The behavior of the population would also change between day and night, making it possible to use different strategies at different times.

NINJA is inspired by the sprawling cities of ancient Japan - the endless latticework of houses and buildings were a setting I was always drawn to. I emphasize the inspiration here, because it came from an unexpected source: archived Japanese maps. This is how I learned that game inspiration can come from anywhere.

The concept of NINJA was to fit inside the existing library of games at Synthesis. As such, it would have to closely mirror a real-world system such that young students could reflect upon and exapt their game experiences, towards growth in their real lives.

The Inspiration


I proposed NINJA with the intent that students would play as truth-seekers, who have to critically evaluate the information they gather along the way. A bustling populace of locals with affinities to Houses, would fill the cityscape making it a dense and challenging space to navigate.

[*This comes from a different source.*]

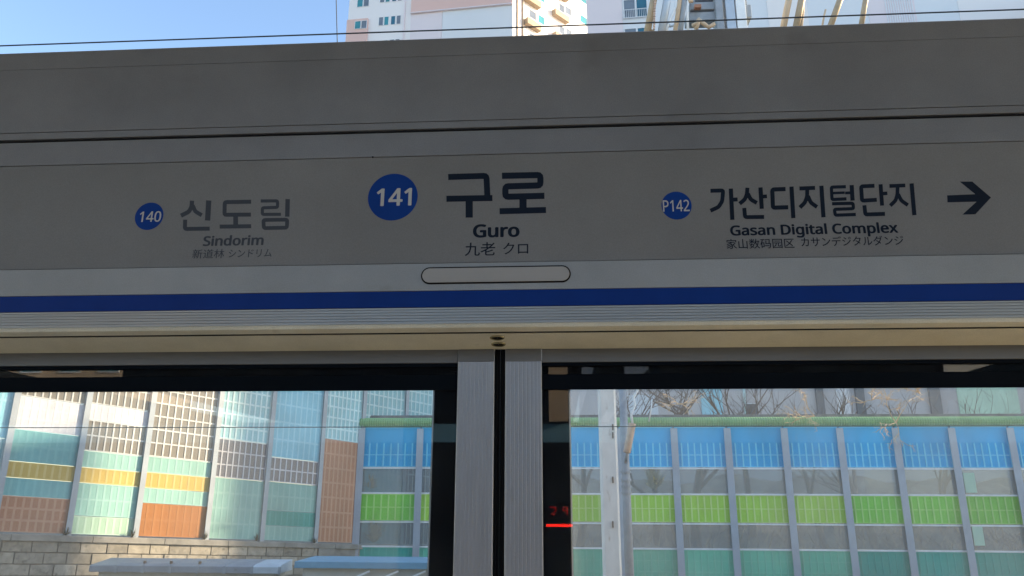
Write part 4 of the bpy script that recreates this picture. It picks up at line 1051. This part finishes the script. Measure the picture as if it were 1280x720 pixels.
# ================================================================ BUILDINGS
def prism_xy(pts, z0, z1, name, m, parent):
    n = len(pts)
    vs = [(p[0], p[1], z0) for p in pts]+[(p[0], p[1], z1) for p in pts]
    fs = [(i, (i+1) % n, (i+1) % n+n, i+n) for i in range(n)]+[tuple(range(n))[::-1], tuple(range(n, 2*n))]
    return MB().add(vs, fs).build(name, m, parent)
class Face:
    """a vertical facade through P along horizontal d; out is its outward normal"""
    def __init__(s, P, d, out):
        s.P = Vector((P.x, P.y, 0)); s.d = d.normalized(); s.n = out.normalized()
    def uz(s, px, py):
        Q = WP(px, py, s.P, s.n); return (Q-s.P).dot(s.d), Q.z
    def pt(s, u, z, o=0.0):
        return s.P+s.d*u+Vector((0, 0, z))+s.n*o
    def box(s, u0, u1, z0, z1, o0, o1, name, m, parent):
        mb = MB(); mb.slab([s.pt(u0, z0, o1), s.pt(u1, z0, o1), s.pt(u1, z1, o1), s.pt(u0, z1, o1)], s.n*(o0-o1))
        return mb.build(name, m, parent)
    def window(s, u0, u1, z0, z1, m, parent):
        w = min(abs(u1-u0), z1-z0)*.07
        a, b = min(u0, u1), max(u0, u1)
        mb = MB()
        for (p, q, r, t) in ((a-w, b+w, z0-w, z0), (a-w, b+w, z1, z1+w), (a-w, a, z0, z1), (b, b+w, z0, z1)):
            mb.slab([s.pt(p, r, .08), s.pt(q, r, .08), s.pt(q, t, .08), s.pt(p, t, .08)], s.n*(-.10))
        f = mb.build('window', M['wframe'], parent)
        pn = MB(); pn.slab([s.pt(a, z0, .03), s.pt(b, z0, .03), s.pt(b, z1, .03), s.pt(a, z1, .03)], s.n*(-.04))
        pn.build('pane', m, f)
        return f
A1 = W(641, 20, 100)
Ld = Vector((-math.sin(RAD(85)), math.cos(RAD(85)), 0)); nL = Vector((-math.cos(RAD(85)), -math.sin(RAD(85)), 0))
Rd = Vector((math.sin(RAD(42)), math.cos(RAD(42)), 0)); nR = Vector((math.cos(RAD(42)), -math.sin(RAD(42)), 0))
ap1 = empty('apartment_block', 'tall white and pink apartment tower with one sunlit side, under the blue sky', 'apartment building')
FL = Face(A1, Ld, nL); FR = Face(A1, Rd, nR)
uL = FL.uz(435.5, 20)[0]
ZT = 118
p0 = FL.pt(0, 0); p1 = FL.pt(uL, 0); p3 = FR.pt(26, 0); p2 = p1+Rd*26
prism_xy([p0, p1, p2, p3], -1.5, ZT, 'wall', M['bld_white'], ap1)
st = FL.uz(470, 0)[1]-FL.uz(470, 28.7)[1]
def fbox(F, x0, x1, y0, y1, o, name, m, parent):
    u0, za = F.uz(x0, y0); u1, zb_ = F.uz(x1, y1)
    return F.box(min(u0, u1), max(u0, u1), min(za, zb_), max(za, zb_), -.01, o, name, m, parent)
uu = lambda x, y=20: FL.uz(x, y)[0]
zL = lambda x, y: FL.uz(x, y)[1]
FL.box(uu(461), uu(435.2), 2, zL(450, 25), -.01, .35, 'pink_panel', M['bld_pink'], ap1)
FL.box(uu(640.6), uu(514), zL(514, 17.4), ZT-.5, -.01, .30, 'pink_panel', M['bld_pink'], ap1)
FL.box(uu(640.6), uu(514), zL(514, 18.6)+.0, zL(514, 17.4)-.01, -.01, .5, 'ledge', M['bld_lav'], ap1)
FL.box(uu(553), uu(514), 2, zL(514, 18.7), -.01, .12, 'lavender_panel', M['bld_lav'], ap1)
FL.box(uu(640.6), uu(553.3), 2, zL(514, 18.7), -.01, .10, 'pale_panel', M['bld_pale'], ap1)
FL.box(uu(506.4), uu(505.2), 2, ZT-1, -.01, .25, 'drainpipe', M['bld_lav'], ap1)
wz = (zL(470, 21.5), zL(470, 32))
for k in range(-6, 5):
    dz = st*k
    for (a, b, m, up_) in ((445.8, 452.4, 'win_teal', 28.2), (453.8, 460, 'win_grey', 28.2), (474.2, 479.3, 'win_grey', None), (481, 486, 'win_teal', None), (489.3, 494.2, 'win', None), (496.3, 501, 'win_grey', None)):
        if up_:
            z1_, z0_ = zL(452, 28.2), zL(452, 37.3)
        else:
            z1_, z0_ = zL(488, 20.8), zL(488, 31)
        FL.window(uu(a), uu(b), z0_+dz, z1_+dz, M[m], ap1).location = nL*(-0) + (nL*.36 if (up_ and k <= 0) else Vector((0, 0, 0)))
for k in range(-5, 4):
    dz = st*k
    for (a, b, y1_, y0_, m) in ((661.5, 669.6, 11.5, 23, 'win_grey'), (672.5, 680, 18, 32, 'win_teal'), (698.8, 705, 4, 14.5, 'win_grey'), (706.8, 713.5, 7.5, 24, 'win_grey'), (725, 733, 18, 30, 'win_teal')):
        ua, ub = FR.uz(a, 20)[0], FR.uz(b, 20)[0]
        za = FR.uz(a, y1_)[1]+dz
        FR.window(ua, ub, za-1.5, za, M[m], ap1)
    for (a, b, y0_) in ((655, 672, 24), (690, 707, 13)):
        ua, ub = FR.uz(a, 20)[0], FR.uz(b, 20)[0]
        za = FR.uz(a, y0_)[1]+dz
        FR.box(ua, ub, za-1.1, za, -.01, .9, 'balcony_box', M['acbox'], ap1)
for u in (.9, 2.2):
    FR.box(u, u+.14, 2, ZT-1, -.01, .22, 'drainpipe', M['acbox'], ap1)

A2 = W(733.5, 20, 84)
d2 = Vector((math.sin(RAD(94.5)), math.cos(RAD(94.5)), 0)); n2 = Vector((d2.y, -d2.x, 0))
ap2 = empty('apartment_block', 'pale lavender and white apartment slab filling the skyline behind the gantry', 'apartment building')
F2 = Face(A2, d2, n2)
u2 = F2.uz(1420, 20)[0]
q0 = F2.pt(0, 0); q1 = F2.pt(u2, 0); bk = Vector((.35, .94, 0))*12
prism_xy([q0, q1, q1+bk, q0+bk], -1.5, 105, 'wall', M['bld_pale'], ap2)
def f2(x0, x1, z0, z1, o, name, m):
    return F2.box(F2.uz(x0, 20)[0], F2.uz(x1, 20)[0], z0, z1, -.01, o, name, M[m], ap2)
f2(734, 778, 2, 104, .12, 'lavender_panel', 'bld_lav')
f2(1086, 1145, 2, 104, .12, 'lavender_panel', 'bld_lav')
for k in range(12):
    f2(1108+3*k, 1109.2+3*k, 2, 104, .2, 'rib', 'bld_pale')
f2(960, 1010, 2, 104, .08, 'white_panel', 'bld_white')
f2(1200, 1420, 2, 104, .08, 'white_panel', 'bld_white')
st2 = st
for k in range(-4, 4):
    for (a, b, m) in ((780.5, 794, 'win_grey'), (796.3, 809, 'win'), (1330, 1345, 'win_grey'), (1348, 1362, 'win')):
        z1_ = F2.uz(790, 0)[1]+st2*k; z0_ = F2.uz(790, 22)[1]+st2*k
        f = F2.window(F2.uz(a, 20)[0], F2.uz(b, 20)[0], z0_, z1_, M[m], ap2)
    r = MB()
    za = F2.uz(790, 13.5)[1]+st2*k; zb_ = F2.uz(790, 23.5)[1]+st2*k
    ua, ub = F2.uz(778.5, 20)[0], F2.uz(811, 20)[0]
    for z in (za, zb_):
        r.slab([F2.pt(ua, z-.04, .35), F2.pt(ub, z-.04, .35), F2.pt(ub, z+.04, .35), F2.pt(ua, z+.04, .35)], n2*-.06)
    for j in range(15):
        u = ua+(ub-ua)*j/14
        r.slab([F2.pt(u-.025, zb_, .33), F2.pt(u+.025, zb_, .33), F2.pt(u+.025, za, .33), F2.pt(u-.025, za, .33)], n2*-.04)
    r.build('balcony_rail', M['bld_pale'], ap2)

# low grey building behind the far barrier
lowb = empty('grey_building', 'low grey building behind the bare trees with pale blue and dark windows', 'building')
YL = 46.0
x0_, x1_ = W(440, 500, YL).x, W(1420, 500, YL).x
prism_xy([(x0_, YL), (x1_, YL), (x1_, YL+10), (x0_, YL+10)], -1.5, 15, 'wall', M['bld_grey'], lowb)
FLb = Face(Vector((x0_, YL, 0)), Vector((1, 0, 0)), Vector((0, -1, 0)))
def lb_(xa, xb, ya, yb, m, name='window', o=.1):
    ua, za = FLb.uz(xa, ya); ub, zb_ = FLb.uz(xb, yb)
    if name == 'window':
        return FLb.window(ua, ub, zb_, za, M[m], lowb)
    return FLb.box(ua, ub, zb_, za, -.01, o, name, M[m], lowb)
lb_(777, 824, 494, 540, 'bld_pale', 'pale_panel')
lb_(873, 904, 452, 521, 'lblue_rib', 'pale_panel', .14)
lb_(931, 947, 505, 518, 'cellb')
lb_(929, 931, 470, 520, 'pteal_rib', 'downpipe', .2)
lb_(1040, 1065, 455, 530, 'bld_white', 'pale_panel')
lb_(1190, 1280, 455, 540, 'mint2_rib', 'pale_panel', .07)
for x in (600, 655, 985, 1095, 1155, 1300):
    lb_(x, x+22, 462, 482, 'win_grey')
for x in (1022, 1072, 1165):
    lb_(x, x+2.0, 440, 540, 'cellb', 'downpipe', .22)

# unseen towers added at the right, shaped so their shade falls on the walls
def tower(x0, x1, y0, y1, h, label):
    t = empty('apartment_block', label, 'apartment building')
    e = Vector((SUN_DIR2.x, SUN_DIR2.y))*x1
    prism_xy([(x0, y0), (x0+e.x, y0+e.y), (x0+e.x, y1+e.y), (x0, y1)], -1.5, h, 'wall', M['bld_lit'], t)
    F = Face(Vector((x0, y0, 0)), Vector((0, 1, 0)), Vector((-1, 0, 0)))
    z = 3
    while z < h-3:
        u = 2
        while u < (y1-y0)-3:
            F.window(u, u+1.6, z, z+1.4, M['win_grey'], t)
            u += 3.6
        z += 3
    return t
def shade(px, py, off=0.0, X=60.0, plane=None):
    """where the ray from a wall point towards the sun meets the plane x = X"""
    P = WP(px, py, O, nW) if plane is None else plane
    k = (X-P.x)/sund.x
    return P+sund*k
tan_ = math.tan(SUN_EL)
a_edge = shade(112, 620)
a_top = shade(60, 543)
b_edge = shade(283, 600)
tower(60, 10, a_edge.y-14, a_edge.y, a_top.z, 'lower pale tower added outside the frame to shade the patchwork barrier from the right')
tower(60, 14, b_edge.y, b_edge.y+38, 62, 'taller pale tower added outside the frame to shade the barrier bays from the right')

# ================================================================ WHAT THE GLASS REFLECTS (opposite platform, behind the viewer)
def V(px, py, Y):             # real position of a thing seen mirrored in the door glass
    P = W(px, py, 2*(YD+.018)-Y)
    return Vector((P.x, Y, P.z))
op = empty('opposite_screen_wall', 'dark screen wall with blue band on the opposite platform, seen only as a reflection', 'screen door wall')
Yo = -15.5
zt2, zb2, zb1 = V(690, 527.5, Yo).z, V(690, 553, Yo).z, V(690, 560, Yo).z
MB().box(-24, 24, Yo-.19, Yo, -1.5, zt2).build('wall', M['screen'], op)
MB().box(-24, 24, Yo+.001, Yo+.03, zb2, zt2-.05).build('blue_band', M['shed_blue'], op)
MB().box(*sorted((V(686, 500, -15.4).x, V(710, 500, -15.4).x)), -15.49, -15.3, zt2, 6).build('pillar', M['cream'], op)
oc = empty('backdrop_canopy', 'dark canopy added over the opposite platform to darken the reflections in the door glass', 'canopy')  # added dark backdrop, its gaps placed to shape what the glass mirrors
def gx(px):
    return V(px, 462, -15.6).x
for (a, b) in ((-900, -60), (158, 727), (747, 780), (824, 1176), (1302, 2200)):
    MB().box(gx(a), gx(b), -34, -15.45, 4.25, 4.95).build('backdrop_bay', M['screen'], oc)
for x in (-12, -4, 4, 12):
    MB().tube([(x, -20, 0), (x, -20, 4.25)], .12, 10).build('column', M['canopy'], oc)
ld = empty('led_display', 'platform display whose red line and dim digits glow in the black door border', 'led display')
Yl = -5.4
a, b = V(672, 618, Yl), V(734, 668, Yl)
MB().box(min(a.x, b.x), max(a.x, b.x), Yl-.12, Yl-.012, min(a.z, b.z), max(a.z, b.z)).build('housing', M['rubber'], ld)
MB().tube([((a.x+b.x)/2, Yl-.07, 0), ((a.x+b.x)/2, Yl-.07, min(a.z, b.z))], .03, 10).build('stand', M['rubber'], ld)
a, b = V(682.5, 655.2, Yl), V(716, 658.6, Yl)
MB().box(min(a.x, b.x), max(a.x, b.x), Yl-.0118, Yl, min(a.z, b.z), max(a.z, b.z)).build('red_line', M['led'], ld)
def led_poly(pts, nm='digit'):
    mb = MB()
    for i in range(len(pts)-1):
        p, q = pts[i], pts[i+1]
        k = max(2, int(math.hypot(q[0]-p[0], q[1]-p[1])/1.3))
        for j in range(k):
            c = V(p[0]+(q[0]-p[0])*j/k, p[1]+(q[1]-p[1])*j/k, Yl)
            mb.box(c.x-.0055, c.x+.0055, Yl-.0118, Yl-.004, c.z-.0055, c.z+.0055)
    return mb.build(nm, M['led_dim'], ld)
led_poly([(688, 634), (694, 634), (695, 638), (690, 643), (695, 643.5)])
led_poly([(709, 638), (704, 638), (704, 634), (709, 634), (709, 645)])
for (xa, xb, yb_, zz, m, l) in ((-90, 162, -55, 30, 'cream', 'cream apartment block behind the opposite platform, a tan strip reflected at the left'), (728, 822, -60, 24, 'bld_pale', 'pale blue block behind the opposite platform, reflected above the right leaf'), (1176, 1420, -50, 26, 'bld_lit', 'white block with tinted bays behind the opposite platform, reflected at the far right')):
    t = empty('apartment_block', l, 'apartment building')
    a, b = V(xa, 500, yb_), V(xb, 500, yb_)
    MB().box(a.x, b.x, yb_-10, yb_, -1.5, zz).build('wall', M[m], t)
    F = Face(Vector((a.x, yb_, 0)), Vector((1, 0, 0)), Vector((0, 1, 0)))
    z = 2
    while z < zz-3:
        u = 1.0
        while u < (b.x-a.x)-3:
            F.window(u, u+1.7, z, z+1.5, M['win_teal'], t)
            u += 3.4
        z += 3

I had to envision how Information would change to become more and more inaccurate the further it spread from the source.

I devised a system based on citizen relationships - citizens would be assigned random traits out of a total set, and if any two individuals had matching traits, they would "interact" and information would flow between them. The amount of information conveyed would change depending on the strength of their "bond" i.e. the fewer matching traits they had, the more the information would be miscommunicated, while with more matching traits, the information would maintain integrity as it flowed.

The player ninjas would observe citizen routines and their movements between House headquarters and city hotspots. In order to learn who they are close to, ninjas would notice key interactions and aim to discover strong bonds. The player could interrogate citizens or collect unrelated knowledge which would they could instead, directly get closer to more influential citizens in the hierarchy.

On Mechanics and World-building


Through the course of working on NINJA, I also devised the underlying systems to support the game’s mechanics. This was with the hopes of enabling endogenous (intrinsic to the game) mechanics that were in line with the behavioral outcomes we wanted to surface in students. Thus, by abstracting as much as possible, the original intent was preserved and game design, rather than gamification was achieved.